En fin de contrat au terme de cette saison, Tim Kast espère bien sûr rester aux Vernets pour assurer ses arrières, lui qui prépare par ailleurs un master de droit. Mais Chris McSorley sera-t-il prêt à enfin mettre le juste prix? On sait que le boss des Vernets n’a pas encore proposé de nouveau contrat. D’autres clubs, en revanche, ont déjà approché le joueur. Cet intérêt précoce est bien le signe que Tim Kast a acquis une nouvelle dimension.

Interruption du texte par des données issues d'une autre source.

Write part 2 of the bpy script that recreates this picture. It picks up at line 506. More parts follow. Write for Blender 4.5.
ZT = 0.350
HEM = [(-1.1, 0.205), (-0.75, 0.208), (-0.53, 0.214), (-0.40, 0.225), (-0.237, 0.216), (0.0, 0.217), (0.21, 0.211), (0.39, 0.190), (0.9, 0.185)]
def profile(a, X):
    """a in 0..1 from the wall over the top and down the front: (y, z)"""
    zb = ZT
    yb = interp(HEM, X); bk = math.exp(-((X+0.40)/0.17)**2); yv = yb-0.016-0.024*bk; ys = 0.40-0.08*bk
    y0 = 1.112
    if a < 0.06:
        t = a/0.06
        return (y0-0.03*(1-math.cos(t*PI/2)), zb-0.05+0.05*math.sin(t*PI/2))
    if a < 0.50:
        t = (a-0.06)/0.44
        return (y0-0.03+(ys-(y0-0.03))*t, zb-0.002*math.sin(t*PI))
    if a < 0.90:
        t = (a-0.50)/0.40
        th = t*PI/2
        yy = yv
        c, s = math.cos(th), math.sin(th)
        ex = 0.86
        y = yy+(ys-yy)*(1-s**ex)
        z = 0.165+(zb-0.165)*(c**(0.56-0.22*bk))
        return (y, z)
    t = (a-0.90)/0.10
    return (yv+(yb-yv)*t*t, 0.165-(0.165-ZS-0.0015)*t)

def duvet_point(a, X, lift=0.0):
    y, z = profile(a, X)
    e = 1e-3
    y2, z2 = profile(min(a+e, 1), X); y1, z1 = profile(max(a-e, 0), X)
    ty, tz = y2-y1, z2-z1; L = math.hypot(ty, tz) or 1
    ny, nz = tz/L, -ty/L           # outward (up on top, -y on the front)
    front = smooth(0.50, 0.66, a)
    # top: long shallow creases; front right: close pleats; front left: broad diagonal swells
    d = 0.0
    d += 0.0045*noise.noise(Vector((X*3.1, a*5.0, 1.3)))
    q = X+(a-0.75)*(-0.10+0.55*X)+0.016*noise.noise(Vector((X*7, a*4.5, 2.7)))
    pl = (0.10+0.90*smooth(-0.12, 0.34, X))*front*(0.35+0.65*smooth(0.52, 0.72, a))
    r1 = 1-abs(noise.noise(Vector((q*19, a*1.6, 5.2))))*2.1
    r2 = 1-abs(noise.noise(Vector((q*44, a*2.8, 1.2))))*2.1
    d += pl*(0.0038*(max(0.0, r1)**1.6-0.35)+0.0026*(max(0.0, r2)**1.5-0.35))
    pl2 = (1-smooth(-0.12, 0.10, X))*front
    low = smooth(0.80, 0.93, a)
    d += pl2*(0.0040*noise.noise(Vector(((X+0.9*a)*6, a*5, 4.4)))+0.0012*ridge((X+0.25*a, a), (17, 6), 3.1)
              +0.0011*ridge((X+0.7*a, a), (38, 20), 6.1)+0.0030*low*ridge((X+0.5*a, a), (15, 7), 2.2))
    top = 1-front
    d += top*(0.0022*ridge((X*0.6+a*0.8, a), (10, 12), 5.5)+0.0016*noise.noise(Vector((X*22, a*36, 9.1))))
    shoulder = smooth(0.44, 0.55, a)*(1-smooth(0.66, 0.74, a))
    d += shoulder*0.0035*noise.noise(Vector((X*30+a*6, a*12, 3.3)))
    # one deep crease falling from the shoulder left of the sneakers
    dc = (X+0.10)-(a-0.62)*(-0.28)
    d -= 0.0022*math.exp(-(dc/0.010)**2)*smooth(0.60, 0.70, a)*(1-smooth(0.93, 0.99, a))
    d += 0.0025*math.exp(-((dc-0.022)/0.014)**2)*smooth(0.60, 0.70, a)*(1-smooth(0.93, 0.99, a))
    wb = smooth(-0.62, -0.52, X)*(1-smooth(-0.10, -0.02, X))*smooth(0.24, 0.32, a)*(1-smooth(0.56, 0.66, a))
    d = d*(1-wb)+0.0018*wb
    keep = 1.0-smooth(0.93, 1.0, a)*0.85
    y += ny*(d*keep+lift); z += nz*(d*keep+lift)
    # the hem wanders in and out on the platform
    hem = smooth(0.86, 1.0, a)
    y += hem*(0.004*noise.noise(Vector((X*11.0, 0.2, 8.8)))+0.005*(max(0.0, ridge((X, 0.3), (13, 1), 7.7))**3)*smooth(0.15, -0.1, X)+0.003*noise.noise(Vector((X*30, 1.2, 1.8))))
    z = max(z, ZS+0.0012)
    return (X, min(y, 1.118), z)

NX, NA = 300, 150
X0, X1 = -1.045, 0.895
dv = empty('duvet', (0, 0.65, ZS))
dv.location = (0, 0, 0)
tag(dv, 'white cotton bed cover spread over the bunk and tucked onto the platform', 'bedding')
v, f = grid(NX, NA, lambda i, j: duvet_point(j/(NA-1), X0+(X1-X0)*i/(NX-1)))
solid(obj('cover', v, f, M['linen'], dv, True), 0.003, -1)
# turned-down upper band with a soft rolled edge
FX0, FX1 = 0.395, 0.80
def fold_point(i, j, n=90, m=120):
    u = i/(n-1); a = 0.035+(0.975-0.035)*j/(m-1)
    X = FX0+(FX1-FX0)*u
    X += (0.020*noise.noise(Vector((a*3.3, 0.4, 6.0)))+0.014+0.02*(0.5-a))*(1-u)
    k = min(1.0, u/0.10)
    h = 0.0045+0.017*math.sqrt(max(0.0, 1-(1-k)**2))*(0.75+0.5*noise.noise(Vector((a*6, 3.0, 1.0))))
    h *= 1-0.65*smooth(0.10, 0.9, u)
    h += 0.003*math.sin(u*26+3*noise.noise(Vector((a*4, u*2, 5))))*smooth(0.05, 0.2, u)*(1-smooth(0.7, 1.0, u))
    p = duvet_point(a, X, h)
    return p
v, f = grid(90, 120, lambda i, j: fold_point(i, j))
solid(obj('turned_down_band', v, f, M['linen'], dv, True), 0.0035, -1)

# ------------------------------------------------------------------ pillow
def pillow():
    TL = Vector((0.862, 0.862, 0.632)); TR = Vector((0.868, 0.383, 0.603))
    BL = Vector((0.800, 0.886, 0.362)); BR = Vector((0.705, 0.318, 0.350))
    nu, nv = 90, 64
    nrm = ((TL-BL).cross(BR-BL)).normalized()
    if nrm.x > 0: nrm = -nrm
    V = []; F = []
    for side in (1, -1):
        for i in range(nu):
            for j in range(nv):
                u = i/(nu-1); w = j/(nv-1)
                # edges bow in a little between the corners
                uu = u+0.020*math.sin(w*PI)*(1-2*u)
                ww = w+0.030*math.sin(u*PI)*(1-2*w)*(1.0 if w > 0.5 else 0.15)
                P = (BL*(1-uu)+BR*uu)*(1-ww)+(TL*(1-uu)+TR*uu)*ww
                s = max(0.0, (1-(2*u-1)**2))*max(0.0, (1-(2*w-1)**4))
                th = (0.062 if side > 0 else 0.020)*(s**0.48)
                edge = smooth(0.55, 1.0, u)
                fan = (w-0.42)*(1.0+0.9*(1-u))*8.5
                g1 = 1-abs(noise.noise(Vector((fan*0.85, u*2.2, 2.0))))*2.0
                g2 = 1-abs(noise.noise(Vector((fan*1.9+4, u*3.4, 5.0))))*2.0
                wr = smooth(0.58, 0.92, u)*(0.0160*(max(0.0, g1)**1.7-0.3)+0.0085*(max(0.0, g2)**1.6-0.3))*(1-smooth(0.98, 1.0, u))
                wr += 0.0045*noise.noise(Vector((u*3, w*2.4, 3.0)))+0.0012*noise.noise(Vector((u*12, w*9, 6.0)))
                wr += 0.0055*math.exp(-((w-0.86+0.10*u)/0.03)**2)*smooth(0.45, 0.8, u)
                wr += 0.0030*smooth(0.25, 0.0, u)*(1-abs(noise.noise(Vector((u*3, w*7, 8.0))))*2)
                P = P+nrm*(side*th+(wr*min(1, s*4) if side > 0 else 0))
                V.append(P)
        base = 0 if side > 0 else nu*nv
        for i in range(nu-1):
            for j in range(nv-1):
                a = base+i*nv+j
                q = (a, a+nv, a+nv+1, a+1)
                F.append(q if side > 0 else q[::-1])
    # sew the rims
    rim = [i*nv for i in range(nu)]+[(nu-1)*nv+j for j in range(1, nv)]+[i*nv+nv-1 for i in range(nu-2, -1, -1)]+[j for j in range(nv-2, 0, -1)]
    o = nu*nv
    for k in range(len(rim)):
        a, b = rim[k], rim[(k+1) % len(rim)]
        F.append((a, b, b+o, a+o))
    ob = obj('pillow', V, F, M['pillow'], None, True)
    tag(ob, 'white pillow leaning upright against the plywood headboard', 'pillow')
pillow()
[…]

Quittera-t-il une seconde fois son club de cœur?

 

Power-play

 

L’affiche Ge/Servette s’en va ce soir à Berne avant de défier Zoug et Tobias Stephan demain aux Vernets. Les deux parties se dérouleront à 19 h 45.

 

L’équipe Antonietti, Mercier (bientôt opérationnel) et Rod (de retour dans une semaine) sont indisponibles. La formation sera la même qui s’est brillamment imposée contre Lausanne.

 

Rejeté, Lapierre! Recalé par les New York Rangers, Maxim Lapierre, qui avait joué contre Ge/Servette avec Lugano en demi-finale des play-off, aimerait rebondir en Suisse. Mais ce ne sera pas aux Vernets. «Ce n’est pas une option pour remplacer Santorelli», assure Chris McSorley, qui n’a pas dirigé l’entraînement hier. Il était à Glattbrugg avec les autres managers du pays pour discuter, notamment, des transferts durant la saison.